Otra de las consecuencias es que todas estas empresas operan con pérdidas que requieren de transferencias para cubrirlas. Esto implica que, para un monto dado de ingresos públicos (tributarios y no tributarios), el gobierno tiene que reducir la cantidad y la calidad de servicios públicos como salud, educación, seguridad, mantenimiento de infraestructura, etcétera. Por otra parte, si el sector público se endeudara para cubrir las pérdidas, desplazaría al sector privado del mercado financiero, por lo que la inversión privada caería al igual que el crecimiento económico. Además, como no generan utilidades para reinvertir, su expansión está limitada a la disponibilidad de recursos fiscales.

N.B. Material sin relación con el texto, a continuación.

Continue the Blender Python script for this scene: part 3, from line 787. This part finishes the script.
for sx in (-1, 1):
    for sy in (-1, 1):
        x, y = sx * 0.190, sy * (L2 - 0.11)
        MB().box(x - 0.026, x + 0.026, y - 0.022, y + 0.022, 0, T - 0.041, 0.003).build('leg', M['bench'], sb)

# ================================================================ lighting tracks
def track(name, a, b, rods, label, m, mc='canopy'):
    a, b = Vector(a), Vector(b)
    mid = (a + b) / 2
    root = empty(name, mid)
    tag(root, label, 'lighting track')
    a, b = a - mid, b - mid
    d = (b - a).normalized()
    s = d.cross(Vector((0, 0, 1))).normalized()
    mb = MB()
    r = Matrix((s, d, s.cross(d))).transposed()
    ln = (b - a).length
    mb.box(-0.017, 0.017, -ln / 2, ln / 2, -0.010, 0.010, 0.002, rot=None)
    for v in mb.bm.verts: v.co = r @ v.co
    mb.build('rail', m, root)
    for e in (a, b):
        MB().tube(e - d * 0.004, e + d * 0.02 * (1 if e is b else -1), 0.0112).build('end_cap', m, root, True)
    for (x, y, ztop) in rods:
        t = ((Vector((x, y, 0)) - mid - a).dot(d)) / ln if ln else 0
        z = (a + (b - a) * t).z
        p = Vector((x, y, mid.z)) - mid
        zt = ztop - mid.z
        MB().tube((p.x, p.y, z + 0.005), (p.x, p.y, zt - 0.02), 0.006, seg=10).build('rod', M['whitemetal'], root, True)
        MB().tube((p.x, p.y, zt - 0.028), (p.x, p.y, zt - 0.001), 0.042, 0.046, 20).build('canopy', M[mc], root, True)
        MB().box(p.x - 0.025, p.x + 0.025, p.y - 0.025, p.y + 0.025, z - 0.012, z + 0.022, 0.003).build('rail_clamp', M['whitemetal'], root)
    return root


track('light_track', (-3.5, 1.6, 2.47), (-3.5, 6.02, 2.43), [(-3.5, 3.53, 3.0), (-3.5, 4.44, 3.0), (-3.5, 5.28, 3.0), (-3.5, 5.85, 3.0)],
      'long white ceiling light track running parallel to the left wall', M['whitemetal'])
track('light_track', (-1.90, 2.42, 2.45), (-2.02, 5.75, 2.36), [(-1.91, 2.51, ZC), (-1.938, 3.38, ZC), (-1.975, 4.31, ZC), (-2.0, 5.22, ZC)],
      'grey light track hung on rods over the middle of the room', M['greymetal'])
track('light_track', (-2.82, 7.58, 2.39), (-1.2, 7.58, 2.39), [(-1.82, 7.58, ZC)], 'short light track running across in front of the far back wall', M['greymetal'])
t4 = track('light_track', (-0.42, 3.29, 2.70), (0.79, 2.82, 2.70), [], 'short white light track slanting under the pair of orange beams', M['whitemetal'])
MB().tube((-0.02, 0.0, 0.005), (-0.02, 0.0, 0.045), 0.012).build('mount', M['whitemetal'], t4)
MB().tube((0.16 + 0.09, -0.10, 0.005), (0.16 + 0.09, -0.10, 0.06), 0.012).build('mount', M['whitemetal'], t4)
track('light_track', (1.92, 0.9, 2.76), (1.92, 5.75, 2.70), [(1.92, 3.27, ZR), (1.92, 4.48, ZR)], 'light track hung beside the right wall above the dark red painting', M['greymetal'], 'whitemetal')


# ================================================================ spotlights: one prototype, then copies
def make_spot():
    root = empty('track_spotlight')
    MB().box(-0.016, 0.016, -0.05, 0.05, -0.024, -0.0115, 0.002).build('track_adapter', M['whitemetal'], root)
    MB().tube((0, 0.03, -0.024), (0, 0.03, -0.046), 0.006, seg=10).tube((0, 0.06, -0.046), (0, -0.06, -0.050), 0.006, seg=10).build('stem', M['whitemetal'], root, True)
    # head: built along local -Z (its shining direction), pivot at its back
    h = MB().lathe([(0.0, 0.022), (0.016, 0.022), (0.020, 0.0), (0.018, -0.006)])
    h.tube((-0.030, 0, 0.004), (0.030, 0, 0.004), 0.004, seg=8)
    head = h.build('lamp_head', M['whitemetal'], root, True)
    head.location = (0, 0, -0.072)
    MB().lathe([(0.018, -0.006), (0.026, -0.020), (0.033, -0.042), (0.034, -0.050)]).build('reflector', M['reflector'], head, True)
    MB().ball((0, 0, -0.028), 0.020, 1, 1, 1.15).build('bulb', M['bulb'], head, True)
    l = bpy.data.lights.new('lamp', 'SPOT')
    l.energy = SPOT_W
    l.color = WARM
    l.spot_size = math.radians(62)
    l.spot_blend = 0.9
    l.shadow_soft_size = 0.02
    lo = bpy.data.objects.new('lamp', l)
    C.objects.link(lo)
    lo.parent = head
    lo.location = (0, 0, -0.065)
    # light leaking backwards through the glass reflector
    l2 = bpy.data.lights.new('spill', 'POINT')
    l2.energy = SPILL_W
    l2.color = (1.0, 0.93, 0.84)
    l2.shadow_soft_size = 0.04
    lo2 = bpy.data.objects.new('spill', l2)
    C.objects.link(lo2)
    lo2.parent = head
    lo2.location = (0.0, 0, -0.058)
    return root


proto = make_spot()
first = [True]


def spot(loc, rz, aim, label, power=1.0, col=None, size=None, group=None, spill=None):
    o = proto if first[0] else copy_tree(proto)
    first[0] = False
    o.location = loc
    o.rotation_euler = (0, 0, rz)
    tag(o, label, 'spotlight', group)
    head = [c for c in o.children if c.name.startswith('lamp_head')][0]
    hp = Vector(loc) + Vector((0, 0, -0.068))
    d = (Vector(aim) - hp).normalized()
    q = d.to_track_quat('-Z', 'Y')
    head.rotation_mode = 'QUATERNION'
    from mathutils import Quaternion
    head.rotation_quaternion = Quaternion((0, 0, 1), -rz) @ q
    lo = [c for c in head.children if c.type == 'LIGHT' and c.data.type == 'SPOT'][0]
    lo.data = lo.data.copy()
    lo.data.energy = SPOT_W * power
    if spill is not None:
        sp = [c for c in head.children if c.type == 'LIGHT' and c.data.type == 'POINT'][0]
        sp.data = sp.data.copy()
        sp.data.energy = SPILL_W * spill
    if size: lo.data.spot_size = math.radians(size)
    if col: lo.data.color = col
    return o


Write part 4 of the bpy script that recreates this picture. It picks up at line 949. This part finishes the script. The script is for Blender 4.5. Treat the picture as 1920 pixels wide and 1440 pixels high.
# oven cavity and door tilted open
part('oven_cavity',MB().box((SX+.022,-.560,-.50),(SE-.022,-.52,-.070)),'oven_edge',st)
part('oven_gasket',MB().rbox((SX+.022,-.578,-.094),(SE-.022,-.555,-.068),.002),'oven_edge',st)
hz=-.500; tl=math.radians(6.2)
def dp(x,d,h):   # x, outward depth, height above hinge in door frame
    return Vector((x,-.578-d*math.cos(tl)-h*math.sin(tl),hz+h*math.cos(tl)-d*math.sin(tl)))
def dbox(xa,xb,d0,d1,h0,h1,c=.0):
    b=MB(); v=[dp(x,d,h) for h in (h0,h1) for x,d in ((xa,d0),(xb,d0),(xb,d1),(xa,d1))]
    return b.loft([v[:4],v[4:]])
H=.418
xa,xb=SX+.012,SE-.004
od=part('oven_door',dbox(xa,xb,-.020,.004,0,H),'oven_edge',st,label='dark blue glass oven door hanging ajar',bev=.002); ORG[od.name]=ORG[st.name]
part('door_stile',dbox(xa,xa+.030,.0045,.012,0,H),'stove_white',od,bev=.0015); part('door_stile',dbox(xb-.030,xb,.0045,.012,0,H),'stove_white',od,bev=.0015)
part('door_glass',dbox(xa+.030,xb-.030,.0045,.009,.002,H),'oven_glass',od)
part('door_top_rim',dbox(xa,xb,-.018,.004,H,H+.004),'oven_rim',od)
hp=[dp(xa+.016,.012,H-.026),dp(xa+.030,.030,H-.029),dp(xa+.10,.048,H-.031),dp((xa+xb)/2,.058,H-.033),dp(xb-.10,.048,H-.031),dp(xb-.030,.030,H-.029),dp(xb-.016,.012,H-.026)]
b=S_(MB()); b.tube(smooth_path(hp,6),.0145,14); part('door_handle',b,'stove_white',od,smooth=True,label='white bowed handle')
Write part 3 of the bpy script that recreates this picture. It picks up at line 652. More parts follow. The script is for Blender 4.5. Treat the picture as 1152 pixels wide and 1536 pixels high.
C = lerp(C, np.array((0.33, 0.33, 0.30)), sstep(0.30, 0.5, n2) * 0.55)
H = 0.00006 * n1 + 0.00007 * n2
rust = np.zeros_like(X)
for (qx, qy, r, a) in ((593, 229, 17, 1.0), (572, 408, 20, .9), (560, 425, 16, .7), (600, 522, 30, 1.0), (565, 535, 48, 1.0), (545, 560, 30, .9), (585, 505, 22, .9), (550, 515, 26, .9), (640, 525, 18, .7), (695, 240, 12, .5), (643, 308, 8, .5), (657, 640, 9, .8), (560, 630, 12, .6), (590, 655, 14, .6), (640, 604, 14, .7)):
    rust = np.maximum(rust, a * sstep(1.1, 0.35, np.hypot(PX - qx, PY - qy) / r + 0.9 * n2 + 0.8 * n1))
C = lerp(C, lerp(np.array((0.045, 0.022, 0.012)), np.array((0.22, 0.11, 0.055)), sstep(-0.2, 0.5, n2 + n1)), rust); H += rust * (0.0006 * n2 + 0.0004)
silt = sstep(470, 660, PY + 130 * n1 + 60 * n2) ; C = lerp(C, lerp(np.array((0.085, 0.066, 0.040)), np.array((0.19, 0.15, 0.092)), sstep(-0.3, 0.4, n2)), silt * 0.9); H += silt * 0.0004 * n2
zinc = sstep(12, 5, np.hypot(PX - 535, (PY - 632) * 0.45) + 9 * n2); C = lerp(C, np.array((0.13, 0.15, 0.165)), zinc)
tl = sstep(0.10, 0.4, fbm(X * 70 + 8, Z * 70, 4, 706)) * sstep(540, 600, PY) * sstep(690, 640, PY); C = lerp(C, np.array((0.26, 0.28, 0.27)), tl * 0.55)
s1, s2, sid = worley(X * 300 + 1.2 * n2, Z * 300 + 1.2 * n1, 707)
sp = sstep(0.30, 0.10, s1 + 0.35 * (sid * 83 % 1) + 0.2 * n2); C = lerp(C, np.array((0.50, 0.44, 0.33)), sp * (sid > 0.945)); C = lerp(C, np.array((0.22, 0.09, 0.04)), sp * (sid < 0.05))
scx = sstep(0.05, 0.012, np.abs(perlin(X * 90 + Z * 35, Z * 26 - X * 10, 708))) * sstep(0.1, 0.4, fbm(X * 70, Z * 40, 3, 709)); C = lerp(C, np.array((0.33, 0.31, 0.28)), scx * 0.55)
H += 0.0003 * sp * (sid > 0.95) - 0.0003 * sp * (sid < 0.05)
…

En lo que toca al marco institucional, las modificaciones que se le han hecho al mismo han derivado en un conjunto de reglas del juego más ineficientes, con la consecuente pérdida en el bienestar de la sociedad y también en una reducción en el potencial de crecimiento de la economía. Aquí destacan tres.
La primera es el uso discrecional de reglamentos cuando no es posible modificar la legislación correspondiente, tal como lo hizo López en el sector energético, particularmente en lo que toca a electricidad y, en el mismo sector, lo que hizo el gobierno actual para “darle la vuelta” a la restricción legal de participación privada en la generación. Otro caso es la imposición discrecional de aranceles. Que el sector privado esté sujeto a cambios arbitrarios en las reglas reduce la certeza requerida para invertir.
El segundo es la desaparición de los órganos autónomos (INAI, Cofece e IFT). Estos cambios en el marco institucional le permiten al gobierno, por una parte, ser todavía más opaco en el uso de recursos públicos y esconder posibles actos de corrupción y, por otra, actuar discrecionalmente en el manejo de las reglas a las cuales se sujetan los diferentes mercados en cuanto a su estructura (competencia, monopolio, oligopolio, etcétera), lo cual también reduce la certeza requerida para operar e invertir.
El tercero es la reforma judicial que le quitó la independencia al Poder Judicial y lo subordinó, de facto, al Poder Ejecutivo. A esto hay que agregar ahora la reforma a la Ley de Amparo, que elimina la suspensión provisional y reduce casi a cero la probabilidad de ganar definitivamente un amparo. Esto elimina la seguridad legal y jurídica de la propiedad privada y genera un fuerte desincentivo a la inversión privada.
No sorprende que el PIB por habitante no haya crecido durante el sexenio pasado ni que tampoco lo haga en este.